A young human rights activist in Kenya interviewed in March 2025 about his experiences on TikTok spoke about his struggle with excessive use of the platform, calling it "very addictive" and sharing that he tries to minimise his usage to four hours per day.
The case is illustrative of Amnesty International's continuing concerns in relation to TikTok's addictive design and the limited use of easily dismissible time limits, which rely on user or parental action to curb excessive and unhealthy use of the platform.
TikTok states that it works with experts in children's health to help design the app to respond to children's needs and that it has implemented new prompts to encourage teens to limit their usage.
This nonetheless requires children and their parents to counteract the addictive potential of a platform that is designed to maximise engagement through design choices not dissimilar from those employed by casinos.

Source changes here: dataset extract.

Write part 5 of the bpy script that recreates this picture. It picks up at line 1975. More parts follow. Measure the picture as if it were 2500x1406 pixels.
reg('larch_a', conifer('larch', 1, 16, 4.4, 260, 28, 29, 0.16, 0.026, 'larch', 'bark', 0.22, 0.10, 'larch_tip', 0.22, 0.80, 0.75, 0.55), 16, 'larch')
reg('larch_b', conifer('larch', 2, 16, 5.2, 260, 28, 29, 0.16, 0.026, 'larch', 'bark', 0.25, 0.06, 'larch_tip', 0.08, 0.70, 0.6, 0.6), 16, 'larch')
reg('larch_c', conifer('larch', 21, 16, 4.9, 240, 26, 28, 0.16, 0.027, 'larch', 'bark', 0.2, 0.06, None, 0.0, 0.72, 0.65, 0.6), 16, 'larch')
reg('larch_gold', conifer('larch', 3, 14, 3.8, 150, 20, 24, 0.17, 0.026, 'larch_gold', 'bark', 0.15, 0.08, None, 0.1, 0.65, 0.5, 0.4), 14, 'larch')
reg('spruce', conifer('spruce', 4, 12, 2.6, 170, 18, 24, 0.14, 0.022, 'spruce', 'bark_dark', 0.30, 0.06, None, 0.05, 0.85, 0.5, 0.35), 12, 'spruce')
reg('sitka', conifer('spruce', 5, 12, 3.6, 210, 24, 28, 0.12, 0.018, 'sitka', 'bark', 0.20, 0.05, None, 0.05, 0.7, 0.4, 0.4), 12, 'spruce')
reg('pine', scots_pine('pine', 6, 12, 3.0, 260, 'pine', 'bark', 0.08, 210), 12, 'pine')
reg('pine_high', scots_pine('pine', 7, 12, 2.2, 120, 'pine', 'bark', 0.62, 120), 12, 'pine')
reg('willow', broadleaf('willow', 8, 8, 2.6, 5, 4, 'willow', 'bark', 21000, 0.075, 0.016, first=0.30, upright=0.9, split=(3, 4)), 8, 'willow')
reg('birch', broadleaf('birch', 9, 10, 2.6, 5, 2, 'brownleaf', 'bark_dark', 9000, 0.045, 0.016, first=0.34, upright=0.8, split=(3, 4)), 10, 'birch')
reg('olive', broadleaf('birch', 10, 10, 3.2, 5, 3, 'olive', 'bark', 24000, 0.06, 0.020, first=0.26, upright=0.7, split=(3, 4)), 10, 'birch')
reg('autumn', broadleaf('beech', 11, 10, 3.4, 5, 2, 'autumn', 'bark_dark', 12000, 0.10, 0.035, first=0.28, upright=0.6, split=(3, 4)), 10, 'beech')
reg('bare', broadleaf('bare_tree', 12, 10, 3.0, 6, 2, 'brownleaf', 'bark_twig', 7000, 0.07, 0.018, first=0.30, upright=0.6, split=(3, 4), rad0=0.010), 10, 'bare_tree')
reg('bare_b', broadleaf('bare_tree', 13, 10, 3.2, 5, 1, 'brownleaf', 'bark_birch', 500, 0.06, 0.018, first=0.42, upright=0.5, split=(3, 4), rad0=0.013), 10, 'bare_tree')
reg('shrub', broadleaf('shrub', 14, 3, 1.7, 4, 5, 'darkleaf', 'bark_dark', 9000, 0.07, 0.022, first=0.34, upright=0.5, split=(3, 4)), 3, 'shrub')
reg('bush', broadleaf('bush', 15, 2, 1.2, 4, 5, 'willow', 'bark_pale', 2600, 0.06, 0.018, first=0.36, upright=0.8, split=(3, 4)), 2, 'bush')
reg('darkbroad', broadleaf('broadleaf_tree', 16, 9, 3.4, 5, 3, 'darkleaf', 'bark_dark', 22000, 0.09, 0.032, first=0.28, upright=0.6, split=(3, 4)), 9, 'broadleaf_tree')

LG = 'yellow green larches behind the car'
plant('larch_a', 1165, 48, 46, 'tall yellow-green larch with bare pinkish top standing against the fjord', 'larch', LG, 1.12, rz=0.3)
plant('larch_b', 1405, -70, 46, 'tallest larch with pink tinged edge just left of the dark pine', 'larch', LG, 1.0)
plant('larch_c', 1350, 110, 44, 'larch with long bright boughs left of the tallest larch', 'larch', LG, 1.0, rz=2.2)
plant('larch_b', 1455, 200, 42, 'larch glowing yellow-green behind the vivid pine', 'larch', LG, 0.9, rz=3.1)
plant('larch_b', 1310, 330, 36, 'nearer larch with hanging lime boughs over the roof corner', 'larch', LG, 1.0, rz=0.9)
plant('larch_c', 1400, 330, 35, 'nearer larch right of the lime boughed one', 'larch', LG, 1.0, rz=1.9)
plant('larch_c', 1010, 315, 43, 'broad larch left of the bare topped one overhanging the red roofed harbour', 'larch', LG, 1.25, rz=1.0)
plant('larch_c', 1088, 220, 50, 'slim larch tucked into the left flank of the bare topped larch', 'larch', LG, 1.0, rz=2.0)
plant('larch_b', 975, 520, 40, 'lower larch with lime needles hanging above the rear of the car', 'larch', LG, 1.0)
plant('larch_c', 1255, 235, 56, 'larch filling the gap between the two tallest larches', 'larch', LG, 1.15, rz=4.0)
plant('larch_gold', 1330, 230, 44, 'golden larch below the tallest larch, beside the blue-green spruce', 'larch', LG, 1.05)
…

Amnesty International's research also highlighted that TikTok's privacy-intrusive business model tracks everything a user does on the platform to predict their interests, emotional state, and well-being.
TikTok cloaks this invasion of users' right to privacy as a choice. In its response to Amnesty International's questions, TikTok states, "like other apps, TikTok collects information that users choose to provide, along with data that supports things like app functionality, security, and overall user experience" and that "viewing a video doesn't necessarily implicate someone's identity".
And yet TikTok's 'For You' feed clearly picks up on a person's emotional state when it amplifies masses of depression and even suicide-related content and then uses their susceptibility to this content to recommend more of it, regardless of the potential harms.
Young people's testimonies collected by Amnesty International highlight that many young people do not feel well-informed about what data is being collected by the app and do not feel "in control" of the recommended content or how their data is used.
Amnesty International shared its analysis of TikTok's continuing failure to address its risks to children and young people's rights with the company. Reacting to our allegation of TikTok's violation of the right to privacy, the company said, "Amnesty International's suggestion that TikTok is somehow aware of and utilises a user's emotional state in order to recommend content is a mischaracterisation of how our platform works."
Echoing its DSA risk assessment report, TikTok's response to our findings also stated that the company is "using machine learning models to avoid recommending a series of similar videos on themes that do not violate TikTok's Community Guidelines but are potentially problematic if viewed repeatedly." In addition to the mitigation measures discussed above, TikTok said that it had "developed a screen time dashboard that provides visibility for a user into how and when they are on the platform."
Some states are now implementing laws to force platforms like TikTok to assess and mitigate risks to users' rights and health. TikTok should not wait to be forced to make changes though, it must do so now.